Естественно, моя судьба не слишком взволновала моих коллег в Главном управлении имперской безопасности. Все они были заняты главным образом сами собой, собираясь бежать из Германии, например в ту же Испанию, где рассчитывали надежно укрыться. А один из них, преисполненный заботы о личном благополучии, воспользовался моими золотыми часами и некоторыми личными ценными вещами, оставленными мною там в сейфе перед отплытием к берегам США…
* * *
Дело мое по-прежнему держалось в секрете. Мне до сих пор непонятно, каким образом ФБР и армии удалось не допустить выхода на меня вездесущих газетчиков. Ни о какой истории Гимпеля нигде не было слышно. Но в правительственных кругах знали о нашей высадке с подводной лодки в бухте Френчмен. Президент Рузвельт лично распорядился провести судебное разбирательство моего дела в надлежащем порядке и осудить меня по всей строгости закона. Так что бывшему агенту абвера номер 146 была оказана высокая честь.

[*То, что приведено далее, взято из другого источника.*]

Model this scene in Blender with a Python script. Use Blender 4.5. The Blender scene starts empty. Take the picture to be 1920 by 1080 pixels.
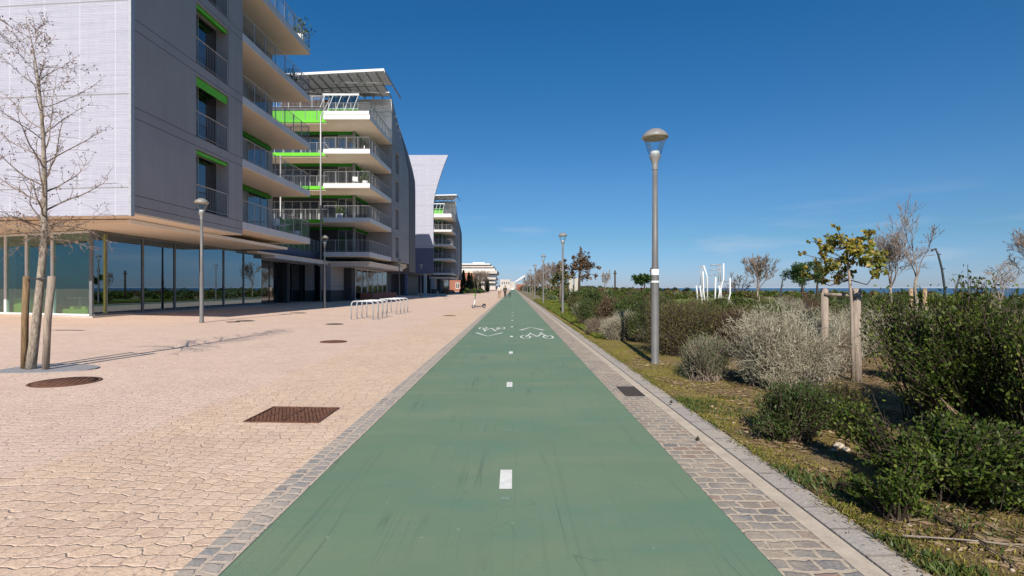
import bpy, math, random
import numpy as np
from mathutils import Vector, Matrix

# ------------------------------------------------------------------ camera, sky, sun, exposure
SC = bpy.context.scene
EYE, FPX, VX, VY = 1.45, 940.0, 963.0, 540.0          # eye height (m), focal length (px of a 1920 px wide picture)
cam_d = bpy.data.cameras.new('camera')
cam = bpy.data.objects.new('camera', cam_d)
SC.collection.objects.link(cam)
SC.camera = cam
cam_d.sensor_width = 36.0
cam_d.lens = 36.0 * FPX / 1920.0
cam_d.clip_start, cam_d.clip_end = 0.05, 60000.0
cam.location = (0, 0, EYE)
cam.rotation_euler = (math.radians(90), 0, math.atan(3.0 / FPX))

SUN_EL, SUN_AZ = math.radians(36), math.radians(3.7)  # the sun stands behind the viewer, a little to the left
world = bpy.data.worlds.new('World')
SC.world = world
world.use_nodes = True
wt = world.node_tree
for n in list(wt.nodes):
    wt.nodes.remove(n)
w_out = wt.nodes.new('ShaderNodeOutputWorld')
w_bg = wt.nodes.new('ShaderNodeBackground')
w_sky = wt.nodes.new('ShaderNodeTexSky')
w_sky.sky_type = 'NISHITA'
w_sky.sun_disc = False
w_sky.sun_elevation = SUN_EL
w_sky.sun_rotation = math.pi + SUN_AZ
w_sky.altitude = 0
w_sky.air_density = 1.0
w_sky.dust_density = 0.1
w_sky.ozone_density = 2.0
w_hsv = wt.nodes.new('ShaderNodeHueSaturation')
w_hsv.inputs['Saturation'].default_value = 1.18
w_hsv.inputs['Hue'].default_value = 0.497
w_bg.inputs['Strength'].default_value = 0.10
# thin wisps of cloud low over the horizon
w_tc = wt.nodes.new('ShaderNodeTexCoord')
w_map = wt.nodes.new('ShaderNodeMapping')
w_map.inputs['Scale'].default_value = (2.2, 2.2, 16.0)
w_map.inputs['Location'].default_value = (3.1, 0.4, 0.35)
w_noi = wt.nodes.new('ShaderNodeTexNoise')
w_noi.inputs['Scale'].default_value = 1.6
w_noi.inputs['Detail'].default_value = 5
w_rmp = wt.nodes.new('ShaderNodeValToRGB')
w_rmp.color_ramp.elements[0].position, w_rmp.color_ramp.elements[1].position = 0.56, 0.78
w_sep = wt.nodes.new('ShaderNodeSeparateXYZ')
w_el = wt.nodes.new('ShaderNodeValToRGB')
cr = w_el.color_ramp
cr.elements[0].position, cr.elements[0].color = 0.0, (0.35, 0.35, 0.35, 1)
cr.elements[1].position, cr.elements[1].color = 0.17, (0, 0, 0, 1)
e = cr.elements.new(0.075); e.color = (0.5, 0.5, 0.5, 1)
w_mul = wt.nodes.new('ShaderNodeMath'); w_mul.operation = 'MULTIPLY'
w_mix = wt.nodes.new('ShaderNodeMixRGB')
w_mix.inputs['Color2'].default_value = (4.2, 4.5, 5.2, 1)
L = wt.links.new
L(w_tc.outputs['Generated'], w_map.inputs['Vector']); L(w_map.outputs[0], w_noi.inputs['Vector'])
L(w_noi.outputs['Fac'], w_rmp.inputs[0])
L(w_tc.outputs['Generated'], w_sep.inputs[0]); L(w_sep.outputs['Z'], w_el.inputs[0])
L(w_rmp.outputs[0], w_mul.inputs[0]); L(w_el.outputs[0], w_mul.inputs[1])
L(w_mul.outputs[0], w_mix.inputs['Fac'])
w_grade = wt.nodes.new('ShaderNodeValToRGB')                  # a deep, dry winter sky: less red and green aloft
gr_ = w_grade.color_ramp
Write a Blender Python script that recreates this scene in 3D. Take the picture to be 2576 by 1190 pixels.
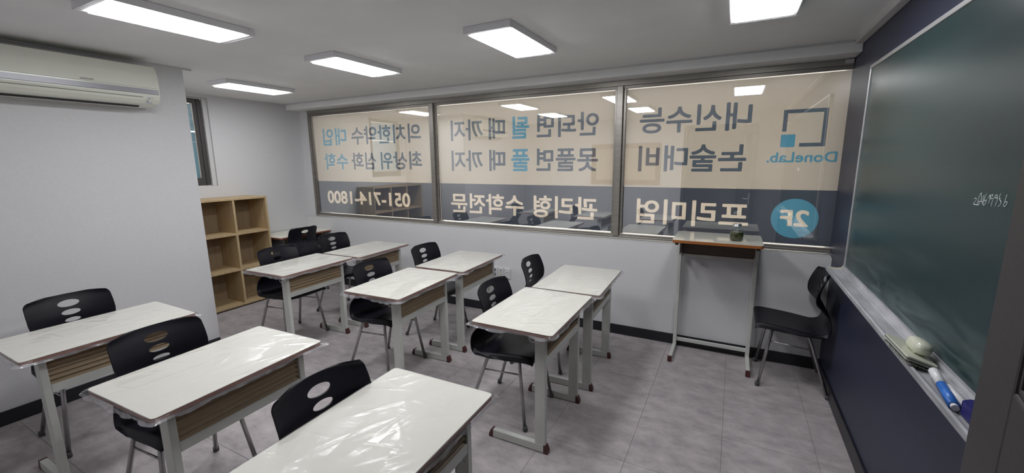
import bpy, bmesh, math, random
from mathutils import Vector, Matrix, noise

sc = bpy.context.scene
for o in list(bpy.data.objects): bpy.data.objects.remove(o)
COL = sc.collection
PI = math.pi

# ------------------------------------------------------------------ camera, world, exposure
cam = bpy.data.cameras.new('camera'); cam.sensor_width = 36; cam.sensor_fit = 'HORIZONTAL'
cam.lens = 1051.83/2576*36; cam.clip_start = .02; cam.clip_end = 100
camo = bpy.data.objects.new('camera', cam); COL.objects.link(camo)
Rv, Uv, Fv = Vector((.884733,.465995,-.009796)), Vector((-.073879,.160955,.984193)), Vector((-.460205,.870024,-.176829))
camo.matrix_world = Matrix(((Rv.x,Uv.x,-Fv.x,-.6673),(Rv.y,Uv.y,-Fv.y,-3.6841),(Rv.z,Uv.z,-Fv.z,1.5794),(0,0,0,1)))
sc.camera = camo
sc.view_settings.view_transform = 'Standard'; sc.view_settings.look = 'None'
sc.view_settings.gamma = 1; sc.view_settings.use_curve_mapping = False
sc.view_settings.exposure = 0.0
world = bpy.data.worlds.new('overcast_sky'); sc.world = world; world.use_nodes = True
bg = world.node_tree.nodes['Background']
bg.inputs[0].default_value = (1.0, .96, .88, 1); bg.inputs[1].default_value = 4.5
LAMP = 24.5
sc.cycles.max_bounces = 10; sc.cycles.diffuse_bounces = 5; sc.cycles.transparent_max_bounces = 16
sc.cycles.sample_clamp_indirect = 4; sc.cycles.caustics_reflective = False; sc.cycles.caustics_refractive = False
sc.cycles.use_denoising = True

# ------------------------------------------------------------------ materials
def mat(name, col, rough=.5, metal=0, spec=.5, **kw):
    m = bpy.data.materials.new(name); m.use_nodes = True
    b = m.node_tree.nodes['Principled BSDF']
    b.inputs['Base Color'].default_value = (*col, 1); b.inputs['Roughness'].default_value = rough
    b.inputs['Metallic'].default_value = metal; b.inputs['Specular IOR Level'].default_value = spec
    for k, v in kw.items(): b.inputs[k].default_value = v
    return m
def nodes(m): return m.node_tree.nodes, m.node_tree.links, m.node_tree.nodes['Principled BSDF']
def add_noise(m, c1, c2, scale, stretch=(1,1,1), detail=4, bump=0, lo=.35, hi=.65, space='Object', rough=None, dist=0):
    N, L, b = nodes(m)
    tc = N.new('ShaderNodeTexCoord'); mp = N.new('ShaderNodeMapping'); mp.inputs['Scale'].default_value = stretch
    if space == 'World':
        g = N.new('ShaderNodeNewGeometry'); L.new(g.outputs['Position'], mp.inputs['Vector'])
    else: L.new(tc.outputs[space], mp.inputs['Vector'])
    n = N.new('ShaderNodeTexNoise'); n.inputs['Scale'].default_value = scale; n.inputs['Detail'].default_value = detail
    n.inputs['Distortion'].default_value = dist
    L.new(mp.outputs[0], n.inputs['Vector'])
    r = N.new('ShaderNodeValToRGB'); r.color_ramp.elements[0].position = lo; r.color_ramp.elements[1].position = hi
    r.color_ramp.elements[0].color = (*c1, 1); r.color_ramp.elements[1].color = (*c2, 1)
    L.new(n.outputs['Fac'], r.inputs[0]); L.new(r.outputs[0], b.inputs['Base Color'])
    if bump:
        bp = N.new('ShaderNodeBump'); bp.inputs['Strength'].default_value = bump; bp.inputs['Distance'].default_value = .002
        L.new(n.outputs['Fac'], bp.inputs['Height']); L.new(bp.outputs[0], b.inputs['Normal'])
    return n, r
M = {}
M['wall'] = mat('white_wallpaper', (.78,.78,.80), .8, spec=.2); add_noise(M['wall'], (.64,.64,.655), (.66,.66,.675), 60, bump=.02, space='World')
M['ceil'] = mat('ceiling_paint', (.6,.6,.6), .9, spec=.15); add_noise(M['ceil'], (.86,.86,.865), (.89,.89,.89), 3, space='World')
M['navy'] = mat('navy_wallpaper', (.03,.03,.062), .42, spec=.4); add_noise(M['navy'], (.024,.028,.056), (.028,.033,.064), 90, bump=.05, space='World')
M['base'] = mat('black_baseboard', (.014,.014,.018), .4)
M['trim'] = mat('trim_paint', (.6,.6,.6), .6)
M['corr'] = mat('corridor_paint', (.35,.34,.33), .7)
M['joint'] = mat('floor_joint', (.26,.24,.245), .8)
# vinyl tiles: mottled greyish mauve
M['tile'] = mat('vinyl_tile', (.3,.27,.27), .42, spec=.35)
n, r = add_noise(M['tile'], (.30,.272,.278), (.51,.47,.475), 7.5, (1,1.5,1), 8, space='World', lo=.30, hi=.70, dist=.1)
n.inputs['Roughness'].default_value = .66
M['shell'] = mat('black_polypropylene', (.006,.006,.010), .42, spec=.25); add_noise(M['shell'], (.0055,.0055,.010), (.007,.007,.012), 400, bump=.1)
M['steel'] = mat('grey_steel_tube', (.42,.41,.41), .28, metal=.9); add_noise(M['steel'], (.30,.29,.29), (.46,.45,.45), 30, (1,1,.3))
M['foot'] = mat('grey_rubber', (.07,.07,.075), .6)
M['paint'] = mat('grey_green_steel', (.50,.515,.49), .38); add_noise(M['paint'], (.55,.565,.535), (.59,.605,.575), 8)
M['cap'] = mat('maroon_foot_cap', (.075,.018,.018), .35)
M['lam'] = mat('cream_laminate', (.80,.78,.67), .40, spec=.25); add_noise(M['lam'], (.73,.72,.63), (.75,.74,.65), 14)
M['lam2'] = mat('bare_cream_laminate', (.70,.685,.60), .07, spec=.6)
M['edge'] = mat('red_brown_edge_band', (.23,.072,.04), .35)
M['edge2'] = mat('orange_brown_edge_band', (.30,.105,.028), .32)
def wood(name, c1, c2, sx, rough=.5, scale=9):
    m = mat(name, c1, rough); add_noise(m, c1, c2, scale, sx, 6, bump=.1, lo=.3, hi=.7, dist=.4); return m
M['panel'] = wood('corrugated_wood', (.29,.215,.135), (.34,.26,.17), (4,.25,4))
M['brown'] = wood('dark_brown_panel', (.085,.055,.04), (.13,.09,.065), (.3,4,9), .4)
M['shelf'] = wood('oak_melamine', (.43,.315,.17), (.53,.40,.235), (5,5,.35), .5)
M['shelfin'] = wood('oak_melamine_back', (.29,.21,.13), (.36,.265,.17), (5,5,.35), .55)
M['frame'] = mat('window_aluminium', (.30,.28,.255), .34, metal=.6); add_noise(M['frame'], (.28,.26,.235), (.33,.31,.285), 20, (.15,1,2))
M['darkframe'] = mat('dark_brown_sash', (.065,.058,.058), .4)
M['alu'] = mat('light_aluminium', (.55,.55,.56), .35, metal=.55)
M['tray'] = mat('dusty_aluminium', (.45,.45,.47), .5, metal=.3); add_noise(M['tray'], (.36,.36,.385), (.60,.60,.64), 5, (3,.8,3), 6, space='World')
M['ivory'] = mat('ivory_plastic', (.66,.63,.50), .3)
M['ivoryg'] = mat('glossy_ivory_plastic', (.60,.61,.50), .12)
M['ac'] = mat('ac_white_plastic', (.72,.73,.65), .18)
M['acgrey'] = mat('ac_silver_plastic', (.26,.26,.285), .3, metal=.2)
M['gap'] = mat('dark_gap', (.02,.02,.02), .8)
M['lampbody'] = mat('lamp_housing', (.80,.80,.83), .4)
M['white'] = mat('white_plastic', (.74,.74,.76), .3)
M['black'] = mat('black_plastic', (.01,.01,.01), .5)
M['doorleaf'] = mat('charcoal_door_film', (.042,.037,.037), .5, spec=.35); add_noise(M['doorleaf'], (.038,.034,.034), (.048,.043,.043), 200, bump=.1)
M['felt'] = mat('fluffy_felt', (.50,.51,.47), .95, spec=.1)
M['felt2'] = mat('grey_felt', (.19,.19,.18), .95, spec=.1)
M['blue'] = mat('blue_marker', (.03,.17,.62), .3)
M['dblue'] = mat('dark_blue_plastic', (.018,.018,.16), .35)
M['chalk'] = mat('white_chalk', (.72,.76,.76), .9)
M['lid'] = mat('chrome_lid', (.75,.76,.78), .12, metal=1)
M['paper'] = mat('sticker_paper', (.50,.51,.60), .5)
M['ink'] = mat('grey_ink', (.09,.09,.095), .5)
M['brownframe'] = mat('brown_window_frame', (.22,.12,.075), .45)
M['frost'] = mat('frosted_pane', (.42,.33,.25), .3)
# chalkboard green with wiped chalk
m = M['board'] = mat('green_chalkboard', (.02,.045,.047), .30, spec=.35)
N, L, b = nodes(m)
geo = N.new('ShaderNodeNewGeometry')
def bnoise(scale, st, lo, hi, dist=0):
    mp = N.new('ShaderNodeMapping'); mp.inputs['Scale'].default_value = st; mp.inputs['Rotation'].default_value = (.16,0,0); L.new(geo.outputs['Position'], mp.inputs['Vector'])
    n = N.new('ShaderNodeTexNoise'); n.inputs['Scale'].default_value = scale; n.inputs['Detail'].default_value = 6; n.inputs['Distortion'].default_value = dist
    L.new(mp.outputs[0], n.inputs['Vector']); mr = N.new('ShaderNodeMapRange'); mr.inputs[1].default_value = lo; mr.inputs[2].default_value = hi
    L.new(n.outputs['Fac'], mr.inputs[0]); return mr.outputs[0]
a = bnoise(1.4, (1,.7,2.2), .42, .75, .6); c = bnoise(5, (1,.35,3), .5, .85, .8)
sep = N.new('ShaderNodeSeparateXYZ'); L.new(geo.outputs['Position'], sep.inputs[0])
def rng(out, a0, a1):
    mr = N.new('ShaderNodeMapRange'); mr.inputs[1].default_value = a0; mr.inputs[2].default_value = a1; L.new(out, mr.inputs[0]); return mr.outputs[0]
def math_(op, x, y):
    q = N.new('ShaderNodeMath'); q.operation = op
    for i, v in enumerate((x, y)):
        if isinstance(v, (int, float)): q.inputs[i].default_value = v
        else: L.new(v, q.inputs[i])
    return q.outputs[0]
zb = rng(sep.outputs['Z'], 1.10, .93)            # chalk dust gathers along the bottom and left edge
yb = rng(sep.outputs['Y'], -.68, -.52)
dust = math_('MAXIMUM', zb, yb)
dust = math_('MULTIPLY', dust, bnoise(9, (1,.4,2.5), .40, .8, 1.0))
tot = math_('ADD', math_('MULTIPLY', a, .035), math_('MULTIPLY', c, .025)); tot = math_('ADD', tot, math_('MULTIPLY', dust, .55))
mx = N.new('ShaderNodeMixRGB'); mx.inputs[1].default_value = (.012,.034,.038,1); mx.inputs[2].default_value = (.30,.37,.38,1)
L.new(tot, mx.inputs[0]); L.new(mx.outputs[0], b.inputs['Base Color'])
rr = math_('ADD', math_('MULTIPLY', tot, .6), .30); L.new(rr, b.inputs['Roughness'])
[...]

Приказ о судопроизводстве — подписал генерал Терри. Судьями были назначены полковники Клинтон Херольд, Латроп Бюллен и Джон Грир. В качестве присяжных заседателей в зале суда находились постоянно подполковник и три майора. Сторону обвинения представляли майор Роберт Керри и подполковник Кеннет Граф. Генеральный прокурор Соединенных Штатов, к которому все обращались «ваша милость», присутствовал на заседаниях трибунала в качестве наблюдателя и советника. Рядом с ним обычно сидел прокурор штата Нью-Йорк.
Судебные заседания проводились в одном из правительственных зданий Нью-Йорка, в котором располагалась штаб-квартира второго армейского командования. Меня привозили туда в закрытом автомобиле. В наручниках. Билли доставляли на другой машине, так как соблюдался принцип нашей изоляции друг от друга. Мы были не против, поскольку между нами давно уже пролегла полоса отчуждения.
Только теперь я заметил репортеров. Они не знали ничего по существу дела, но приготовления к судебному процессу от них не укрылись. С фотоаппаратами и телекамерами они пытались прорваться сквозь кордон военной полиции, но безуспешно.